Eliot, I'm very, that was, that was, that was, because that was like 30, 35 years of thinking, you know, I really, I really have to say something about the four quartets before I.
before I die.
And I was going to ask you,
it seemed you sort of,
at least the paperback edition I have,
is sort of interspersed with all kinds of images.
And at first I thought that the images were kind of related to what was being said.
But it seems like they're just these sort of mystical,
sort of thematic paintings.
And there's bits from like sort of ballet.
Yeah,
Is this just a kind of general illustration to the sort of theme of the text?
Did you just feel like it would sort of get us the right mindset to see a few mystical paintings?
I just wonder what that was about.
Oh yeah.
Rising books for me is always, I've been lucky in my career to have editors who become friends.
And one of the editors has become a friend of mine is called Mark Ellingham, who's one of the people.
who's one of the people, important people at profile books.
And Mark is brilliant in many ways, in all sorts of ways,
but he's particularly brilliant when it comes to doing picture research.
So we did this, we did a book on football and a book on the Greeks.
But mainly the book on football is we really played around with pitchers.
And then I was sitting in his place in London about three years ago.

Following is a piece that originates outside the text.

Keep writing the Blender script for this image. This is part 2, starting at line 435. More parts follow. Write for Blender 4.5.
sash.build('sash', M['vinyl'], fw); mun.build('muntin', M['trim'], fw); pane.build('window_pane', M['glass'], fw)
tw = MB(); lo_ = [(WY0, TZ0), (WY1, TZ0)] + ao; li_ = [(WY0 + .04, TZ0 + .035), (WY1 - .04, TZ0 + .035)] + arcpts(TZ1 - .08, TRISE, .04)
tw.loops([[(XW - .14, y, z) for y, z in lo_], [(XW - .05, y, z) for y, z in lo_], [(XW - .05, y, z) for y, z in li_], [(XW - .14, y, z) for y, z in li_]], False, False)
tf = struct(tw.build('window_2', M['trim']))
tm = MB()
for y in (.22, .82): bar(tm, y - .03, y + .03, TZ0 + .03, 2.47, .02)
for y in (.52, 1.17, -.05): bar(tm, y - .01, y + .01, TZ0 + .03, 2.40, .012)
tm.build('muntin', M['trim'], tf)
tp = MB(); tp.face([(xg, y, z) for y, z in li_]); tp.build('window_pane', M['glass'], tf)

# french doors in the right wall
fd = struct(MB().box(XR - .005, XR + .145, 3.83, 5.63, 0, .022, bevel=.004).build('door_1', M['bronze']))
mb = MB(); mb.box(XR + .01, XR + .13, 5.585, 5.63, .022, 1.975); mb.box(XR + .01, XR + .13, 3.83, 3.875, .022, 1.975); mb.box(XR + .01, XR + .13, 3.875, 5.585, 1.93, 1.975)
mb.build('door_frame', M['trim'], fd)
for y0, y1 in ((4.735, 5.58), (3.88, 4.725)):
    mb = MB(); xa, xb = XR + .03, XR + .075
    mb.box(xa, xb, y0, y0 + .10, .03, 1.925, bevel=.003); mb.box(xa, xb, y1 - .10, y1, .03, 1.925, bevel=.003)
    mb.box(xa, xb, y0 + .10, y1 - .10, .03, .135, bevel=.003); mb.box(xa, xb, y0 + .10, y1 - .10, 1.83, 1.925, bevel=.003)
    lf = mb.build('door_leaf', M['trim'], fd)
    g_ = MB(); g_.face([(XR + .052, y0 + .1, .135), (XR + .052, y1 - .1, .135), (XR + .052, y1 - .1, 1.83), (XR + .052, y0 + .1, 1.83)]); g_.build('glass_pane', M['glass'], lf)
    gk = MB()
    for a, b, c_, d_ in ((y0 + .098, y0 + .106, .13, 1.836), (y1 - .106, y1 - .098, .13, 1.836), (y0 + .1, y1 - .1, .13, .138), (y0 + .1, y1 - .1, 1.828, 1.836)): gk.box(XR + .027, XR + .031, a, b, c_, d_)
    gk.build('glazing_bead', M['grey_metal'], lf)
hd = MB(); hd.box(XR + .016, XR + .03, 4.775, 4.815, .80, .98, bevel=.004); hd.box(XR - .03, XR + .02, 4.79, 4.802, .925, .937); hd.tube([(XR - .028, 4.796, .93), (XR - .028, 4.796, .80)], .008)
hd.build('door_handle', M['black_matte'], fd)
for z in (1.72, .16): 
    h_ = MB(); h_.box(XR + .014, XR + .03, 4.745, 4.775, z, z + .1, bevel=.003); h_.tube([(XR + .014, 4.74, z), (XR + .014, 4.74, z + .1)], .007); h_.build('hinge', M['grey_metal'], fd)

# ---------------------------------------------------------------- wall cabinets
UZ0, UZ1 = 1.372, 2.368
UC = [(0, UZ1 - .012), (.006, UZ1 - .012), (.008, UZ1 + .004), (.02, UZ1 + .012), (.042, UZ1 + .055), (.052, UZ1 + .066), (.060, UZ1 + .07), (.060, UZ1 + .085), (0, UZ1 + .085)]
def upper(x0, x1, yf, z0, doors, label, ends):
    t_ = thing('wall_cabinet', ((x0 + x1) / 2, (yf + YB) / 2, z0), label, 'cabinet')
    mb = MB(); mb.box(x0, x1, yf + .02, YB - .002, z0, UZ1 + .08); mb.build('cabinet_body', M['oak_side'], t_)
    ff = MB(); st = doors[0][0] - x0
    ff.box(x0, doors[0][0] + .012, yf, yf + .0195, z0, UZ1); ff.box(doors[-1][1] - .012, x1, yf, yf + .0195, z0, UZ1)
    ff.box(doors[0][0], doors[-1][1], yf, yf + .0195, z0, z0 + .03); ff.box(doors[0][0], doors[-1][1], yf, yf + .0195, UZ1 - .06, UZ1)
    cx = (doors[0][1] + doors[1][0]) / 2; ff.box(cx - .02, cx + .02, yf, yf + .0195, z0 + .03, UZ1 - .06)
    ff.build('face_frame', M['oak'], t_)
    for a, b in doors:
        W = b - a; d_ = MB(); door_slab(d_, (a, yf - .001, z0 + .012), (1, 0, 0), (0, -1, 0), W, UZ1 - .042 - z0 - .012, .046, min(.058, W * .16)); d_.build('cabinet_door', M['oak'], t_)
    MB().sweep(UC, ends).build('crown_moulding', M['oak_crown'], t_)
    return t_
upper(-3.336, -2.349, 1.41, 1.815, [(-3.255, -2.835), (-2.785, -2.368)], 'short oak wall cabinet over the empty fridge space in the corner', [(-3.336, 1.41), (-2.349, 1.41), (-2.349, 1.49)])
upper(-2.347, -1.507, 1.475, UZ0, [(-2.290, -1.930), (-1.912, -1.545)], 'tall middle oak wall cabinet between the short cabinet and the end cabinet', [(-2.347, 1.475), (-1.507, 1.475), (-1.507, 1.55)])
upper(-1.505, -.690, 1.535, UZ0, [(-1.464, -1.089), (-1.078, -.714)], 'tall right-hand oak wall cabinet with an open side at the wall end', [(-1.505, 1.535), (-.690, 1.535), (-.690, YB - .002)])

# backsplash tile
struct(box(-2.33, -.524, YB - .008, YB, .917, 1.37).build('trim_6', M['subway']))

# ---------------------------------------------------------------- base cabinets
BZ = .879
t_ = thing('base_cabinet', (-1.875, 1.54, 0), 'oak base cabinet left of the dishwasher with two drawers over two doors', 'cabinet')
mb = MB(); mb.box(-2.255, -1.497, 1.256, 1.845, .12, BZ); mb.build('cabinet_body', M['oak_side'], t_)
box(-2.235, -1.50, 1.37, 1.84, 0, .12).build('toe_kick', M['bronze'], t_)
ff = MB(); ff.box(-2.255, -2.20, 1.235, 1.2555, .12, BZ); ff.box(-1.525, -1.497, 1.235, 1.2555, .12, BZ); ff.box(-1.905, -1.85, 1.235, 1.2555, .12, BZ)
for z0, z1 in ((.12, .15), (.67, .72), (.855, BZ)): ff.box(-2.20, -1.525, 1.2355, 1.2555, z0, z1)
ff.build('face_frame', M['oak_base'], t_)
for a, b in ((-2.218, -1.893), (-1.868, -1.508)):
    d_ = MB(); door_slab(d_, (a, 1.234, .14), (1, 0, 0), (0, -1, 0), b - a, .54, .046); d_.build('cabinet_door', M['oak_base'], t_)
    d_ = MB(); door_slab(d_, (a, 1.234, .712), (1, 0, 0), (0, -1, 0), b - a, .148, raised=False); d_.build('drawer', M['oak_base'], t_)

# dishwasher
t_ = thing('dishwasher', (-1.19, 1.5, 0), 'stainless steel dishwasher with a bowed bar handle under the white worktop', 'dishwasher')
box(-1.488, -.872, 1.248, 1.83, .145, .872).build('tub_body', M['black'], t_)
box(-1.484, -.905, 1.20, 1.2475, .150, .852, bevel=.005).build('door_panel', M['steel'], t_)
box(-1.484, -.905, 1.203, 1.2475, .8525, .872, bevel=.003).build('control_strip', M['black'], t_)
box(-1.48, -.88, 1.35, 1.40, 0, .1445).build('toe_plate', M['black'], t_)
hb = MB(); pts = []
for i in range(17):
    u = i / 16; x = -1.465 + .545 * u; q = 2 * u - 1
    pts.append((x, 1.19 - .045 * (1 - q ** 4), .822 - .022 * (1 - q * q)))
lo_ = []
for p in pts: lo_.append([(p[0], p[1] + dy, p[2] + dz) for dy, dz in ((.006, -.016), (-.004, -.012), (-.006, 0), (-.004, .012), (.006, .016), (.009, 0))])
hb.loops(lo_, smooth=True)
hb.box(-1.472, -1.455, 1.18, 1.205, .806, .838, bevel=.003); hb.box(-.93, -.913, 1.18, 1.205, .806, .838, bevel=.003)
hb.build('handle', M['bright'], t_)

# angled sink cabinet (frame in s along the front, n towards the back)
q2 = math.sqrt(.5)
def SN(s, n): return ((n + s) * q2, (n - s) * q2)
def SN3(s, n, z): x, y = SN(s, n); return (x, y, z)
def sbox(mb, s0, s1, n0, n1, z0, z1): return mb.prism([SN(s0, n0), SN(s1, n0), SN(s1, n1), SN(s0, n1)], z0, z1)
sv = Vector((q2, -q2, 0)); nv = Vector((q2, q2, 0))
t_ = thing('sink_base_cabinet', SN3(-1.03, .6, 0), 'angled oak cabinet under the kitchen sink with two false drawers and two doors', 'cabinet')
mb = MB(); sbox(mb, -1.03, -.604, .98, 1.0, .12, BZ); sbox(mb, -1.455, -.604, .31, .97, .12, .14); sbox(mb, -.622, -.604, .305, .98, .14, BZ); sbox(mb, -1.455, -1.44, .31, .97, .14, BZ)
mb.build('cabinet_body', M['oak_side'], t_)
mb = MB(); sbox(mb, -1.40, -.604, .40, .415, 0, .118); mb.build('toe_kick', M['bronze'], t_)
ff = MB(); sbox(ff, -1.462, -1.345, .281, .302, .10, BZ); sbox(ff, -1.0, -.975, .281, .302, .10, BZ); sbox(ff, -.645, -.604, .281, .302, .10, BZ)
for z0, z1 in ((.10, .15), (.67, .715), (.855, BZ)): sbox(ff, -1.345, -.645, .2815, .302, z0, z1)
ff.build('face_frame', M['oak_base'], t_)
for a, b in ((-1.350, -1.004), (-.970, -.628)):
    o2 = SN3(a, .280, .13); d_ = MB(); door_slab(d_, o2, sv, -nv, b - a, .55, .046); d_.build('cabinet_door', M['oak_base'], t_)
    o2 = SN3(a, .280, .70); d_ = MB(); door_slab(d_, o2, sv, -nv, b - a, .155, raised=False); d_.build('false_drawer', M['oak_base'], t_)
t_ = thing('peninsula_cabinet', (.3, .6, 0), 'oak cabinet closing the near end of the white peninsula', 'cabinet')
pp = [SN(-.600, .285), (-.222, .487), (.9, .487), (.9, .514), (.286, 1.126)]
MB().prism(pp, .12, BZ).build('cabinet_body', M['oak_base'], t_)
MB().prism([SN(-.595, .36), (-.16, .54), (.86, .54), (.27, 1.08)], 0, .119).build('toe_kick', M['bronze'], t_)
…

and he pulled together a whole series of images and was beginning to sort of put them in
relationship to the text. So they're meant to stand in relationship to the text as kind
of juxtapositions. They follow the line of the argument, but in a kind of, in the manner
of a counterpoint rather than an illustration. And they're just interesting to look at.
Yeah, I think so. And as is the book interesting to read. Well, Simon Critchley, I recommend
that people pick up the text. I hope they've enjoyed this.
introduction to the history of Mrs. And there's so much more to say, of course. But thank you so much for your time. It's been fun.
Thank you very much, Alex. It was a, it was great fun. Thank you for your questions.